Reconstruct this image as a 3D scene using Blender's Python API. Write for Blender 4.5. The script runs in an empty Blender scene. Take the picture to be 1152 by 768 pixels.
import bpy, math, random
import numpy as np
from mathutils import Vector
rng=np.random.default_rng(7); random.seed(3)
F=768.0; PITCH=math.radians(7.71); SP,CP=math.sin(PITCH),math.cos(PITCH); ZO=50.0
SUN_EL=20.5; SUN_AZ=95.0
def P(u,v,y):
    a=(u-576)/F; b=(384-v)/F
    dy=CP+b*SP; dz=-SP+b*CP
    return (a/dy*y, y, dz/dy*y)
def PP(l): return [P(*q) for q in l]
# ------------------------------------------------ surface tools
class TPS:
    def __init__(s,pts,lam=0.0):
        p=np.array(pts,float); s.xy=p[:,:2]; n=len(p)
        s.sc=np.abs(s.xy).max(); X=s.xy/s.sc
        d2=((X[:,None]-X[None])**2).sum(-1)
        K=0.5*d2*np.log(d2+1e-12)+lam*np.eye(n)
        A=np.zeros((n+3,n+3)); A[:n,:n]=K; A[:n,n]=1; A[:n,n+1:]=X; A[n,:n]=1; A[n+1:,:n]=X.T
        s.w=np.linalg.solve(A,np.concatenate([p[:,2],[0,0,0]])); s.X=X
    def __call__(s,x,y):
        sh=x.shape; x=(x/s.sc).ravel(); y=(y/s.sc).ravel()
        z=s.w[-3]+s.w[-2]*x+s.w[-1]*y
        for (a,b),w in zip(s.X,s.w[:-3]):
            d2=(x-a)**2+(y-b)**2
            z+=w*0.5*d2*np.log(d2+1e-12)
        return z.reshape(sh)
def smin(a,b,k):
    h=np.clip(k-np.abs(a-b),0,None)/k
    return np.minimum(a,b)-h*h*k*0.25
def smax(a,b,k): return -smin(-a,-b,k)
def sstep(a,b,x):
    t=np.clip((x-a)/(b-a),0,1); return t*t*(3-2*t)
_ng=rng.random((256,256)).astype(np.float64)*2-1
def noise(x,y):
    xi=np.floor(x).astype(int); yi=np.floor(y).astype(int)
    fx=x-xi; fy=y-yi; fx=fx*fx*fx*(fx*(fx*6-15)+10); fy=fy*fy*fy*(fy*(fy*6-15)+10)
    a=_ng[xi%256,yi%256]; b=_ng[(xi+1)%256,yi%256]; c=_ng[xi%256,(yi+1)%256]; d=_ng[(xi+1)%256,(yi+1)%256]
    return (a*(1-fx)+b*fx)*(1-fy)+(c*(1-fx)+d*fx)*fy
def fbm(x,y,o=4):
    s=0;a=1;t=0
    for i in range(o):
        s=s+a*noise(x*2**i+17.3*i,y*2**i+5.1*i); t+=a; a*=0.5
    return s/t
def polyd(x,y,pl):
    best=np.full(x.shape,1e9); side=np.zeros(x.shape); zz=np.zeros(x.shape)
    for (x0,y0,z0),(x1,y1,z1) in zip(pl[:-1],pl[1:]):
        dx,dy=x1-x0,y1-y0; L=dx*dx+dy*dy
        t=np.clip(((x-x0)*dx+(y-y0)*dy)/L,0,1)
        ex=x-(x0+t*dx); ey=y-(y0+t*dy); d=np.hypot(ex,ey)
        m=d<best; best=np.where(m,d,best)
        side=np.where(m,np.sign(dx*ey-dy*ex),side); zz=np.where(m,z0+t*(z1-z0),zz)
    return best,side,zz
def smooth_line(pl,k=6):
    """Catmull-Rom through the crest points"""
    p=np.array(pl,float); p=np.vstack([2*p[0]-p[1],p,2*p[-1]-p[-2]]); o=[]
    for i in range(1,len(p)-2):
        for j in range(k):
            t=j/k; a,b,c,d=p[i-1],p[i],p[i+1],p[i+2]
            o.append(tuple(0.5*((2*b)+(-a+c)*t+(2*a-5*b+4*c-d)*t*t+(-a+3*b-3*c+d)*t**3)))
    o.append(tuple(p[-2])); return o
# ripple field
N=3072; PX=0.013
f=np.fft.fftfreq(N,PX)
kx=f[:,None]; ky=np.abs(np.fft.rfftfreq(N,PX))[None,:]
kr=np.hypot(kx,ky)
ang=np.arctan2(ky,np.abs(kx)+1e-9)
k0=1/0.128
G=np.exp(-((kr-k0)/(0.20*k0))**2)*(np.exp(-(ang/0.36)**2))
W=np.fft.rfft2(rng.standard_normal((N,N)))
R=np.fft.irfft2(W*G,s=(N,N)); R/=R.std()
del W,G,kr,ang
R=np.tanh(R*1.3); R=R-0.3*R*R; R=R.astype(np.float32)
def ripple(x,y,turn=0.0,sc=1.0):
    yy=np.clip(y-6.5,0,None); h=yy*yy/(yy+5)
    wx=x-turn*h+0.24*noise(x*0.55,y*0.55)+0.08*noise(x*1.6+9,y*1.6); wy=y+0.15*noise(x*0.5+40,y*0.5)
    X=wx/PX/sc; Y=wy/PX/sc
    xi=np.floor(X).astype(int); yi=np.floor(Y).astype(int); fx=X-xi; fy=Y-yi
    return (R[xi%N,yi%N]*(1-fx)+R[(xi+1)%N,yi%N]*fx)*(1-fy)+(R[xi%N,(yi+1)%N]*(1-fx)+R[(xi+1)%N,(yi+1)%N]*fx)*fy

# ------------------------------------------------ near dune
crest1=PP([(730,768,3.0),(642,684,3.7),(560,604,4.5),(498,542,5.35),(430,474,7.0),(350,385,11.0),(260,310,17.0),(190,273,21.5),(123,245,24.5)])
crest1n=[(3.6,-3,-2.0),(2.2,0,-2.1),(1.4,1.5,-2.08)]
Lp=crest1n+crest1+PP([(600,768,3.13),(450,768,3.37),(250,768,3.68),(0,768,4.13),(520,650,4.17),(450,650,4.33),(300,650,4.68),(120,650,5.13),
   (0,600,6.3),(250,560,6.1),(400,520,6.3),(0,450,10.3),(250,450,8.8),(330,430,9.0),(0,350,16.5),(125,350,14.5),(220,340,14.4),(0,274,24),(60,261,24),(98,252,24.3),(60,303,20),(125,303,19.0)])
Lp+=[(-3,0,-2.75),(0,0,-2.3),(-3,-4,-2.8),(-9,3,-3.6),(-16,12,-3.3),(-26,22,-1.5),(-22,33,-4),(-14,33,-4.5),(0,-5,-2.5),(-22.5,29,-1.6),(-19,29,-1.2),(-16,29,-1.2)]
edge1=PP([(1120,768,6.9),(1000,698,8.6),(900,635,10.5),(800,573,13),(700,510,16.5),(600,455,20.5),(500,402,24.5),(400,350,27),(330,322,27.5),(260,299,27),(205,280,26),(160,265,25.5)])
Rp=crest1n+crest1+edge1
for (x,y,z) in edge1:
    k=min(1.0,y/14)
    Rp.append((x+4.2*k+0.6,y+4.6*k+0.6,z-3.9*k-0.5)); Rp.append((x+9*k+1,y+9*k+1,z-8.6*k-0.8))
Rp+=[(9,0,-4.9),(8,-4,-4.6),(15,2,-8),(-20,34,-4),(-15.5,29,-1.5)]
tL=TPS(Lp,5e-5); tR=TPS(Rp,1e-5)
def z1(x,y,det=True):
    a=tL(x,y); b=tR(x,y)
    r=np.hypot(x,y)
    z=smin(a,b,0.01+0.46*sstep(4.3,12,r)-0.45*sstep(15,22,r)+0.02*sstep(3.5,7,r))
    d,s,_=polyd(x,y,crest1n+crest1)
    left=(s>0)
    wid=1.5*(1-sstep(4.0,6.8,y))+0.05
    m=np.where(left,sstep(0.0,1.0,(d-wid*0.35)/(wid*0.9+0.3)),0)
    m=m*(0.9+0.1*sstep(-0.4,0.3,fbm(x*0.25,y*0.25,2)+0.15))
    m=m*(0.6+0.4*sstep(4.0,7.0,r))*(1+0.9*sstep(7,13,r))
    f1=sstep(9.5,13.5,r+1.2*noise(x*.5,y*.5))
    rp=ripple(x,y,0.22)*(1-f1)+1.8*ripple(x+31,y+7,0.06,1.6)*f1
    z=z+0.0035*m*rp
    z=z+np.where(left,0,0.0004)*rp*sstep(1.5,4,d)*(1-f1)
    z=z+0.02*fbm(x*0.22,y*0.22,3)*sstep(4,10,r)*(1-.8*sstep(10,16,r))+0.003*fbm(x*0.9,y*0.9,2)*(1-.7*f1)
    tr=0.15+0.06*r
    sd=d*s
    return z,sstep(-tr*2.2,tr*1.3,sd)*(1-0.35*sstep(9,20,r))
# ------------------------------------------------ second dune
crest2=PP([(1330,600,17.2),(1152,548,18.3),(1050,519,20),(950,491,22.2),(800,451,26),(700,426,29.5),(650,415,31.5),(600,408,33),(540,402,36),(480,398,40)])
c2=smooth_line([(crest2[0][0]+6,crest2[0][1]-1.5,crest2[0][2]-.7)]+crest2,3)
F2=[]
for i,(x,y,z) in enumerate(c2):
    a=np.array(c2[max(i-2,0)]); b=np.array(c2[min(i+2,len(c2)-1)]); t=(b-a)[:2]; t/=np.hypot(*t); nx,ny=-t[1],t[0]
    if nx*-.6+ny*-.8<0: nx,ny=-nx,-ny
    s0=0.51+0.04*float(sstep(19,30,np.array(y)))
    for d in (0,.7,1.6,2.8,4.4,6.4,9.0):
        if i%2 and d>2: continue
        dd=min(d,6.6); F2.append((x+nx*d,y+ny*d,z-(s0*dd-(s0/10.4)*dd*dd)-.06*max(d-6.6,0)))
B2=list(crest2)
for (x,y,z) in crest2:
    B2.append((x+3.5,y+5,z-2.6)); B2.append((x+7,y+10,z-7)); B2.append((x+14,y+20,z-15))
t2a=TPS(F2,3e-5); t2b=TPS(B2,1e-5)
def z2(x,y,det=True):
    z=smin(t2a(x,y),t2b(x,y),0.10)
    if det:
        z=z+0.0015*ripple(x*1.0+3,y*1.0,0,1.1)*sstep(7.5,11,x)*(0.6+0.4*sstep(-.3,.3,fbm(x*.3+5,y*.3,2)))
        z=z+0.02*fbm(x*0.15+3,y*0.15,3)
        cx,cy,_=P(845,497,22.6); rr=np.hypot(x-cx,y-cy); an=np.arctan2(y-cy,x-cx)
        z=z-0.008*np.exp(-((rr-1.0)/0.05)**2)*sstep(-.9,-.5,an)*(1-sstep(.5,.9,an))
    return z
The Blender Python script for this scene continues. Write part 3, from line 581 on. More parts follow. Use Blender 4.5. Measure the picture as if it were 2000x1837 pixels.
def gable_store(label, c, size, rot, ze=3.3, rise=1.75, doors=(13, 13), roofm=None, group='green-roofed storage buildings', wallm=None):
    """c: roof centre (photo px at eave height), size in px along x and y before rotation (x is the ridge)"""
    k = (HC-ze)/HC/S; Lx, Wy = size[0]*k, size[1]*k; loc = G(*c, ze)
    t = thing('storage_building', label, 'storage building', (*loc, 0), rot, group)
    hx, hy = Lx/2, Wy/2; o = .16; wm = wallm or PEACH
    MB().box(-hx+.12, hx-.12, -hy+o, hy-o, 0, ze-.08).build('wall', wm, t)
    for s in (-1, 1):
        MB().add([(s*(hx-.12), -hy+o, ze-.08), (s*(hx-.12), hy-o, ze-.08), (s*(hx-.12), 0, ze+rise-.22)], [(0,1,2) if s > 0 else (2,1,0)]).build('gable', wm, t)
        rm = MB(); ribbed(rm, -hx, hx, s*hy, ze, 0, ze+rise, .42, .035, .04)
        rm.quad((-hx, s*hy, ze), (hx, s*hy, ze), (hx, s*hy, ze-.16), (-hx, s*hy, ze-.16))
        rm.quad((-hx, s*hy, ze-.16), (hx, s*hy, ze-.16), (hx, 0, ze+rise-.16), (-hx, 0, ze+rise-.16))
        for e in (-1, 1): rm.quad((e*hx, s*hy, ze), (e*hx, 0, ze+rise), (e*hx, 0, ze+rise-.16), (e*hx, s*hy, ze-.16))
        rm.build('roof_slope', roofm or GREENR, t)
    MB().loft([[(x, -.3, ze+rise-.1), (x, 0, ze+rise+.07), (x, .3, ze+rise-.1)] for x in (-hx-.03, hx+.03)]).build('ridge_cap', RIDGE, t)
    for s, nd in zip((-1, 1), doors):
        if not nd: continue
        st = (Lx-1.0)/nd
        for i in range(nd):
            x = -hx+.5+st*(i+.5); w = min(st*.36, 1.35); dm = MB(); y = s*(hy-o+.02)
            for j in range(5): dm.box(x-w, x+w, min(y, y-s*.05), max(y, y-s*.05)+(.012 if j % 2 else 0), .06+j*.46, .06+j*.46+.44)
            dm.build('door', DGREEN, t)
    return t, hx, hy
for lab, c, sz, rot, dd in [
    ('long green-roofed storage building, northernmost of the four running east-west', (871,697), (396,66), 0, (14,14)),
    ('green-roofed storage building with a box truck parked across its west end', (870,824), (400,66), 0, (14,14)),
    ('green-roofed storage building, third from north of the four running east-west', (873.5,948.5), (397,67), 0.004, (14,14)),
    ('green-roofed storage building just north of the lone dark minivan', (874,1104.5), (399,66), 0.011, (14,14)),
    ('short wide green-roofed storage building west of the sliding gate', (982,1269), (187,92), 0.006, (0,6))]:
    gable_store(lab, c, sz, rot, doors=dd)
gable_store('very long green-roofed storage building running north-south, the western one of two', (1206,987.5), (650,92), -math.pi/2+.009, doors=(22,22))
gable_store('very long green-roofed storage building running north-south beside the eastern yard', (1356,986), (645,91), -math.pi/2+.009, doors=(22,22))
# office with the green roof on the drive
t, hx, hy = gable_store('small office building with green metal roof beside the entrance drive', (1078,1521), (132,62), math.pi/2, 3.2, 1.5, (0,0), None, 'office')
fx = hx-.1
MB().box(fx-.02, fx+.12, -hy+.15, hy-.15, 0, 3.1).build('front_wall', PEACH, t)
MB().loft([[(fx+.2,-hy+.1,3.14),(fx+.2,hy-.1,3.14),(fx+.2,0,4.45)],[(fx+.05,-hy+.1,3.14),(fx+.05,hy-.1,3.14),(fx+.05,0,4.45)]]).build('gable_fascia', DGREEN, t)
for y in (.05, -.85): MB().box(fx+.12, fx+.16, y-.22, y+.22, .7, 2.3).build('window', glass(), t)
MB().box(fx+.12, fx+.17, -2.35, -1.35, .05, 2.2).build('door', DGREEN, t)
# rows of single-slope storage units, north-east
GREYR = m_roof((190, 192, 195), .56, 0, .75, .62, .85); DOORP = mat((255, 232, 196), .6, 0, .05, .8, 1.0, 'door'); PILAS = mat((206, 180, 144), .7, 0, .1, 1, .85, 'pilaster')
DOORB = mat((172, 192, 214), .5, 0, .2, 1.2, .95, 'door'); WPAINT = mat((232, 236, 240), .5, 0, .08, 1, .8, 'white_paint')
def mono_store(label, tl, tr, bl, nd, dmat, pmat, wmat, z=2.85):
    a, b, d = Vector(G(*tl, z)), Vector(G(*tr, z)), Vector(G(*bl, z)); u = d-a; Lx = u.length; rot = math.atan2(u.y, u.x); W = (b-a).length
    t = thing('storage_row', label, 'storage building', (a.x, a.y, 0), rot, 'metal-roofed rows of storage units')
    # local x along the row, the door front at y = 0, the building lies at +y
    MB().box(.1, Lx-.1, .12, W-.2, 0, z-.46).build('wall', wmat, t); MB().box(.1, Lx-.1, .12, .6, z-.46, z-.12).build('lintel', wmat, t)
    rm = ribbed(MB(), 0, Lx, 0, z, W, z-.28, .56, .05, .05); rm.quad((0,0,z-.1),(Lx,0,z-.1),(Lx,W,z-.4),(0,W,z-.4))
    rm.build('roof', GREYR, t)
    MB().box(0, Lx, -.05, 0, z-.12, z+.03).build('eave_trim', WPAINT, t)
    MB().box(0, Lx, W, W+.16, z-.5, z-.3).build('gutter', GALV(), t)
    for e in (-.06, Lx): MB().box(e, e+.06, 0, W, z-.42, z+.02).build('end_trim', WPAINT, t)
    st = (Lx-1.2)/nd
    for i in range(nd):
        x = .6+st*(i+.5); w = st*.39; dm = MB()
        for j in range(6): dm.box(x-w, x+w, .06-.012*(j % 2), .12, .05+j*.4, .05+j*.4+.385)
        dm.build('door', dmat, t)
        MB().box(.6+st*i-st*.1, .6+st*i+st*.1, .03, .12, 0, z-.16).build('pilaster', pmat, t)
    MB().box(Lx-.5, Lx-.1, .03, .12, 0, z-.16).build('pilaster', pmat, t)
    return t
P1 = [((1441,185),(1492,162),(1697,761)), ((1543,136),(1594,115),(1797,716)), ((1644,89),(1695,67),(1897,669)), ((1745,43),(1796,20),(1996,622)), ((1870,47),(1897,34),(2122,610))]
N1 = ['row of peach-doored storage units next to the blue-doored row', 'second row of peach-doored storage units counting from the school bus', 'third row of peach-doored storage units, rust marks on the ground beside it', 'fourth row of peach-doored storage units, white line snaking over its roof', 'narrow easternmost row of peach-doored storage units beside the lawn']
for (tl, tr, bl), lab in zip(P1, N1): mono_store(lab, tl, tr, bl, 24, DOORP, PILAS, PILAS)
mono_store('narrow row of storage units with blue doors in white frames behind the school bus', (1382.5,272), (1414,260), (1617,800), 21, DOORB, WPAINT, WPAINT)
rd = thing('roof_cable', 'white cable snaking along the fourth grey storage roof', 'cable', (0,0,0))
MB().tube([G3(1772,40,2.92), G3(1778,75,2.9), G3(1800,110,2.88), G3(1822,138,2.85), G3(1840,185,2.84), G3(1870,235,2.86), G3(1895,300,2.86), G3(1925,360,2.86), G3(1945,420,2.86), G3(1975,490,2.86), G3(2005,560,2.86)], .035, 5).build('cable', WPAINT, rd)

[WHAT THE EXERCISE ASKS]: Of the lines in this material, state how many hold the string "Blender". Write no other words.

[COMPLETED TASK]: 2